INSKEEP: Which is a little complicated here, because you do have people now, in general election campaigns, of course, they want professional behind them. They want money behind them. But the rhetoric of the Tea Party has focused on the notion that Washington is broken, that insiders are wrong; and in fact, much of the rhetoric has - even thought it's mostly been aimed at Democrats - they've emphasized this is non partisan, we're not happy with either party.

How does it change things if you have a lot of these party establishment figures getting involved?

WILLIAMS: Well, what you have is then all of a sudden, for example, you know, the most famous case would be Christine O'Donnell in Delaware.

INSKEEP: Senate nominee, Republican.

WILLIAMS: Right, Republican Senate nominee. She had some Tea Party support but it wasn't getting her much impact. Then Sal Russo and the Tea Party Express, the political professionals come in, Steve. And they did radio fundraising. They did political rallies. And then they dropped what they call The Money Bomb. The Money Bomb was $250,000 in TV ads.

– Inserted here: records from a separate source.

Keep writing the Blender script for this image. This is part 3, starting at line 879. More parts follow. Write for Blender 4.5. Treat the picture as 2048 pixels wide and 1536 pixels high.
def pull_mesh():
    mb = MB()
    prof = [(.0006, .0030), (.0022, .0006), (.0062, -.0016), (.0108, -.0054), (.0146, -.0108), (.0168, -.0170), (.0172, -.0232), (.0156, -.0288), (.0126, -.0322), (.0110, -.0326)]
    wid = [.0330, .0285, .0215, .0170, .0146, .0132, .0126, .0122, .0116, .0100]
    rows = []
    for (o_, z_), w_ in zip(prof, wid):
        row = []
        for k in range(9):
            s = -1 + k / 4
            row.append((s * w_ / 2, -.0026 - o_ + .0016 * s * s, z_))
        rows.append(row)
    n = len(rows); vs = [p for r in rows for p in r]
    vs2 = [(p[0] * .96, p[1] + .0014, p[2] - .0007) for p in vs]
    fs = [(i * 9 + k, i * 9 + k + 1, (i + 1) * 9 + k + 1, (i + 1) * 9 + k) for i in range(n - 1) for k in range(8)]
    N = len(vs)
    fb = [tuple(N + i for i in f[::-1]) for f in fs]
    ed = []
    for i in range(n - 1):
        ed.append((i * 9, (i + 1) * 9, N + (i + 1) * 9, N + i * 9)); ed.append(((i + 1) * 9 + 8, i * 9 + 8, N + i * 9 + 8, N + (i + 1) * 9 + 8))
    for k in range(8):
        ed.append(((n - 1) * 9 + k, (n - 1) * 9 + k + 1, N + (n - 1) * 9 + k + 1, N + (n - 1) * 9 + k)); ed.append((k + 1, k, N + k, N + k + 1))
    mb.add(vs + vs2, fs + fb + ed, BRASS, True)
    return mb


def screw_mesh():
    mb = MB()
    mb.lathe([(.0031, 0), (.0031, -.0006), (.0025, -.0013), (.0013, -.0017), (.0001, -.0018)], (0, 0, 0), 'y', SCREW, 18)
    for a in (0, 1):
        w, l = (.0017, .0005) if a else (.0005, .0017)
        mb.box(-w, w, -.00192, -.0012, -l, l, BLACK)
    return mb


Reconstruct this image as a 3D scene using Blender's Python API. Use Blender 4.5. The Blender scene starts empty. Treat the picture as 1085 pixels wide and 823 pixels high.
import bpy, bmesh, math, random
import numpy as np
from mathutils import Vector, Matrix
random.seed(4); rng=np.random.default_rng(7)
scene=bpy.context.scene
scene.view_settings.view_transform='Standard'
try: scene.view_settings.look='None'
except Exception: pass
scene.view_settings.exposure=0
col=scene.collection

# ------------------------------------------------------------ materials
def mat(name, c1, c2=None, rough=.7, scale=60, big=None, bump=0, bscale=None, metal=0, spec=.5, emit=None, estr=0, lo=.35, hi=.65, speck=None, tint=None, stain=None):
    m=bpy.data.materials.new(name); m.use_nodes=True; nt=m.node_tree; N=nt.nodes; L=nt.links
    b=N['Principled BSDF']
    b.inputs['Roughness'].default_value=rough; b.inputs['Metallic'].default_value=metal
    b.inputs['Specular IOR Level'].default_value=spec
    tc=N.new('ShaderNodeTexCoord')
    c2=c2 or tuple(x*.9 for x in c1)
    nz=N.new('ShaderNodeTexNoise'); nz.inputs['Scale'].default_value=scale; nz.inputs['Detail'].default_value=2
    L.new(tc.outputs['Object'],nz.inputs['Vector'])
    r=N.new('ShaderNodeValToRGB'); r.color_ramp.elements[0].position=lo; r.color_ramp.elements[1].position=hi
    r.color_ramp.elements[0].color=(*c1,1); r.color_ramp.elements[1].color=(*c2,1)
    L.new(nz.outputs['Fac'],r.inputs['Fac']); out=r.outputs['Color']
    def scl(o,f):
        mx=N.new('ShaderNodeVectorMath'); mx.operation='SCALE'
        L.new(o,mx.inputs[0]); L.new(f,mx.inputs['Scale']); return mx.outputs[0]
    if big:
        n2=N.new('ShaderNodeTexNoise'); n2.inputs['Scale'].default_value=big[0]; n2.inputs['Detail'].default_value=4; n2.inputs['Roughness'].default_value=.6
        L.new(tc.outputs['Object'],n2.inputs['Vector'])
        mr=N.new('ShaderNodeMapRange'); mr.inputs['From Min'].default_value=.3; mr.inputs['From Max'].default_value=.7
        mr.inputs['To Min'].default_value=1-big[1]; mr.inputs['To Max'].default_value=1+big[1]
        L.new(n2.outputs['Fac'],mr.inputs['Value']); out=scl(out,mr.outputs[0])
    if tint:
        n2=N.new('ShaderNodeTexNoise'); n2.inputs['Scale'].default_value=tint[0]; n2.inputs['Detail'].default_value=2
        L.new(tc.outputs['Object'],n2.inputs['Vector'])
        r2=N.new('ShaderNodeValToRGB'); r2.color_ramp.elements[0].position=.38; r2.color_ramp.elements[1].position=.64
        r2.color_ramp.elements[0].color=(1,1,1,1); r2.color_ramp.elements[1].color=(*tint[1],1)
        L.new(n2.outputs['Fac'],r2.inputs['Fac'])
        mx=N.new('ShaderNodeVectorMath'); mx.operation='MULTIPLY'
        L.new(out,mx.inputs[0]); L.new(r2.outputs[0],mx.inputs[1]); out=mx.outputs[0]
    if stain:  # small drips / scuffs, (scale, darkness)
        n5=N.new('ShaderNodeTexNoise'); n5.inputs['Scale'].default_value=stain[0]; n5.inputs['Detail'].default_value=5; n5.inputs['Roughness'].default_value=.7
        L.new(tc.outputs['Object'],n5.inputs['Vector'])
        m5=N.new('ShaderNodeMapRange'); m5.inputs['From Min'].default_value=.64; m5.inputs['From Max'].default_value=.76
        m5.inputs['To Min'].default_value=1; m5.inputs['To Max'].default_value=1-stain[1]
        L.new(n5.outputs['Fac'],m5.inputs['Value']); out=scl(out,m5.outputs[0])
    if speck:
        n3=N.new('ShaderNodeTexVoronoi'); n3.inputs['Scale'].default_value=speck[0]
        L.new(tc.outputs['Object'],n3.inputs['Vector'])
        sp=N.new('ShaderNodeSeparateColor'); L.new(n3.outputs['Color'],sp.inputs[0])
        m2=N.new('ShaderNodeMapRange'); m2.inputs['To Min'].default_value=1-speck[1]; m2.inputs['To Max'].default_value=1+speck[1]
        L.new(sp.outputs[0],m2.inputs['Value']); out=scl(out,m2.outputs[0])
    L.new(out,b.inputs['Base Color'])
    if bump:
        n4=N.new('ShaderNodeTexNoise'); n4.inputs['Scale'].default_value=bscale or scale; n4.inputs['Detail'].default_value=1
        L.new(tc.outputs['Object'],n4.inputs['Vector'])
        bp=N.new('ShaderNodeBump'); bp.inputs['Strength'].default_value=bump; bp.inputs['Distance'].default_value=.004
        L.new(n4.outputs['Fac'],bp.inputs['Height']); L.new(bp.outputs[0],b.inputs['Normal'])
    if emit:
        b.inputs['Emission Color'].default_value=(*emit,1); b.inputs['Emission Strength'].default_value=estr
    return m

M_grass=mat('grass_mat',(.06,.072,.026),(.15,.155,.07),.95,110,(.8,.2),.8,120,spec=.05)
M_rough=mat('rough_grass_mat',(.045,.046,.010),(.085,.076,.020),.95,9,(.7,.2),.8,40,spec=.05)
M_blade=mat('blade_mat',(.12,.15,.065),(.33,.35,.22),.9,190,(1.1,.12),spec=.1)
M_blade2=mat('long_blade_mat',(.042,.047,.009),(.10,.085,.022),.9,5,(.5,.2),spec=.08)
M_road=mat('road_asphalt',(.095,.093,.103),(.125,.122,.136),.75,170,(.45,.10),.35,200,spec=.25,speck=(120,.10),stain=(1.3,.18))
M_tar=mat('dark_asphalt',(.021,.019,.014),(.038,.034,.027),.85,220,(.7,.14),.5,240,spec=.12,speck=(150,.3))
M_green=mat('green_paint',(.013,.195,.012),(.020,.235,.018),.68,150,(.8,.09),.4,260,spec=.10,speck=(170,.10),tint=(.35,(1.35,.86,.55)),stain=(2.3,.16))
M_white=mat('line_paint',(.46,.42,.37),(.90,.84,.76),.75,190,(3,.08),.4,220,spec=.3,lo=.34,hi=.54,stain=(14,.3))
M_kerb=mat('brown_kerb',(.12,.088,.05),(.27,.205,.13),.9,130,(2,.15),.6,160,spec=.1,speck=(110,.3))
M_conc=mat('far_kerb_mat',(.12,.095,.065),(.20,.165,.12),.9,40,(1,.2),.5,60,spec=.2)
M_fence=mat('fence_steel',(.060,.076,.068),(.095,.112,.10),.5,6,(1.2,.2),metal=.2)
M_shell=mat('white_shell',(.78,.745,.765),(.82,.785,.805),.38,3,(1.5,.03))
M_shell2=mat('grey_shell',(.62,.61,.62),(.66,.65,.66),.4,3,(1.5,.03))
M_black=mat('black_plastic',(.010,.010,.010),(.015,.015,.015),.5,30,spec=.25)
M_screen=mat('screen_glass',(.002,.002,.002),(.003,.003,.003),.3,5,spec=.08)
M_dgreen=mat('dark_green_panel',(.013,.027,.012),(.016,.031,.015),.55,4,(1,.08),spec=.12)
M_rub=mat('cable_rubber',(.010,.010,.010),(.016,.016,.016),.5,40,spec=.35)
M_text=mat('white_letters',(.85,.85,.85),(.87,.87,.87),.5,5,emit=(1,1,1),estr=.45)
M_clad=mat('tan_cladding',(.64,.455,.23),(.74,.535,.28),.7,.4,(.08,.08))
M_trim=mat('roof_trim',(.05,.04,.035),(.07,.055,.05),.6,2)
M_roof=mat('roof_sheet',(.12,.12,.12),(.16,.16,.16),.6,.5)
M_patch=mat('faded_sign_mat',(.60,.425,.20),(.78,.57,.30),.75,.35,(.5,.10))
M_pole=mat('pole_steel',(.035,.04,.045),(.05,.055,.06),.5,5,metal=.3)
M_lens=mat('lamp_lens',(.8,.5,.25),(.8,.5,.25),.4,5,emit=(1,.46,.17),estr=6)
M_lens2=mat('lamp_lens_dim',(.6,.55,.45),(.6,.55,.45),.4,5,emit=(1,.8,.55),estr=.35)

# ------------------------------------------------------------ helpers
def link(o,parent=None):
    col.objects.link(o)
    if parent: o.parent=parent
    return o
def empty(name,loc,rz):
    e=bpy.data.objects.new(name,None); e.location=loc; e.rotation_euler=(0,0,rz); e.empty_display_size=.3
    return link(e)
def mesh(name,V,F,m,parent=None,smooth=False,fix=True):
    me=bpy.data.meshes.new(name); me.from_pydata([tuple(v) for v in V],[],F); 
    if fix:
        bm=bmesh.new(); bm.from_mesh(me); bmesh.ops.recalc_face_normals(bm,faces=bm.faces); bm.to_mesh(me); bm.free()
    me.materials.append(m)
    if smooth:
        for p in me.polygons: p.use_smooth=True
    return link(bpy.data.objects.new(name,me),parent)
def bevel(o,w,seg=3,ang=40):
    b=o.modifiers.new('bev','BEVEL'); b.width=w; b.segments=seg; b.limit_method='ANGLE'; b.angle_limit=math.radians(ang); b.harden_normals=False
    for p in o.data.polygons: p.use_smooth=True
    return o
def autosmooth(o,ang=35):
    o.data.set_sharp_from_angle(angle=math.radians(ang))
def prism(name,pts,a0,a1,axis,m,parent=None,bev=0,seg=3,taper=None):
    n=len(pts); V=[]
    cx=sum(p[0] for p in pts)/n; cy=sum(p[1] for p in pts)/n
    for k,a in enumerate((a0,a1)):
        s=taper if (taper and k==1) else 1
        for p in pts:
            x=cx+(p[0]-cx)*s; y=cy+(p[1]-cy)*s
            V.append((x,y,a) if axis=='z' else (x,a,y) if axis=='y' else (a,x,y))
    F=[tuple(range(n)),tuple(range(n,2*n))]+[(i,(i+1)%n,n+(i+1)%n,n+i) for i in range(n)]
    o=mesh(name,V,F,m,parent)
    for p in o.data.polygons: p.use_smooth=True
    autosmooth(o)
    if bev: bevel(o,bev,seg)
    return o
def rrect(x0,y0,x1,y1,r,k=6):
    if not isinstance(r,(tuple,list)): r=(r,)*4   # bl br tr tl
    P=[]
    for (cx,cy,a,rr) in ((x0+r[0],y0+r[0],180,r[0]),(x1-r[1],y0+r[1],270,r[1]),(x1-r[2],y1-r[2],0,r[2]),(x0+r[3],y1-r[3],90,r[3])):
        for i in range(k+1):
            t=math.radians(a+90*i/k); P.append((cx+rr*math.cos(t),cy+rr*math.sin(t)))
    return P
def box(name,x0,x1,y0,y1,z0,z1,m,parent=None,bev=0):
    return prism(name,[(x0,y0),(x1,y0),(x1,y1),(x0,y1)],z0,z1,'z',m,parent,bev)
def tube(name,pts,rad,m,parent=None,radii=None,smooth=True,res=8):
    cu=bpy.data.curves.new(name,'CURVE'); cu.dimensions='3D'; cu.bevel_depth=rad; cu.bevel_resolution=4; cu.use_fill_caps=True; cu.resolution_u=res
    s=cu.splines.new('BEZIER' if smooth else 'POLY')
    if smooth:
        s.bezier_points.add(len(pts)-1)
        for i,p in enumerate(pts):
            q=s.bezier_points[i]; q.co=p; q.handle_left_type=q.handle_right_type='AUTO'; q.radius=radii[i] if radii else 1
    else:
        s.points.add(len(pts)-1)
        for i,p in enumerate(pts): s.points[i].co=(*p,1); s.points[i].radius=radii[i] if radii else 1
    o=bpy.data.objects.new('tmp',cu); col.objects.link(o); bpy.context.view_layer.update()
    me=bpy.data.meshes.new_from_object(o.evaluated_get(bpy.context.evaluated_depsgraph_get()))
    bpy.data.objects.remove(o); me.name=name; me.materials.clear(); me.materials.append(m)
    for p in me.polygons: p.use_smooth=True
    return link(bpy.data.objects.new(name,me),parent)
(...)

So Russo, who's raised over five million since January, as Tea Party Express -with a big share of that going to his consulting firm and his wife's - then has this tremendous impact, and Christine O'Donnell is able to win.

INSKEEP: Nevertheless, there were other Republican Party professionals who were dismayed by Christine O'Donnell's victory in Delaware. They wanted a different candidate who they considered more electable in the general election.

Which raises another question, Juan Williams: How much tension is there now between the party establishment and some of the Tea Party figures who have won Republican primaries, who are now the official nominees of the party?

WILLIAMS: Look, I think there's evidence that there's a civil war still going within the Republican Party right now. I think it was evident, specifically, with the Christine O'Donnell case, where you have Republican Party establishment people who did not support her, don't think that she's electable in Delaware, can't win. They thought Mike Castle could win - he was her opponent in the Republican primary in Delaware.

And now, it becomes a matter of who do we support and what do they stand for; especially looking forward in terms of who comes to Washington in the future. And you have several groups that are raising money outside of the Tea Party people who are giving money, sometimes trying again pick up on Tea Party enthusiasm people. Like Americans for Prosperity, which are the David and Charles Coke group. And then you have American Crossroads, which is Karl Rove and Ed Gillespie.

And you have - I mean right now, there was seven times as much spending by outside Republican groups as outside Democrat's groups in the first few weeks of September.

INSKEEP: One quick question here, though. Is there a question in the end of who's going to co-opt whom? Whether Republican establishment figures will co-opt and use the Tea Party, or whether in the end the Tea Party might move the Republican Party?

WILLIAMS: This is what I was trying to suggest before to you, Steve, that if you look forward now: Who gets elected, what kind of caucuses get formed, what do they stand for? Is it that the GOP establishment now is claiming the Tea Party in hopes that they will co-op the Tea Party? Or could it be that the Tea Party is becoming so powerful that the Republican establishments will have to take a backseat?

INSKEEP: Juan, thanks very much.

WILLIAMS: You're welcome, Steve.

INSKEEP: As always, NPR News analyst Juan Williams in our studios this morning.

You're listening to MORNING EDITION from NPR News.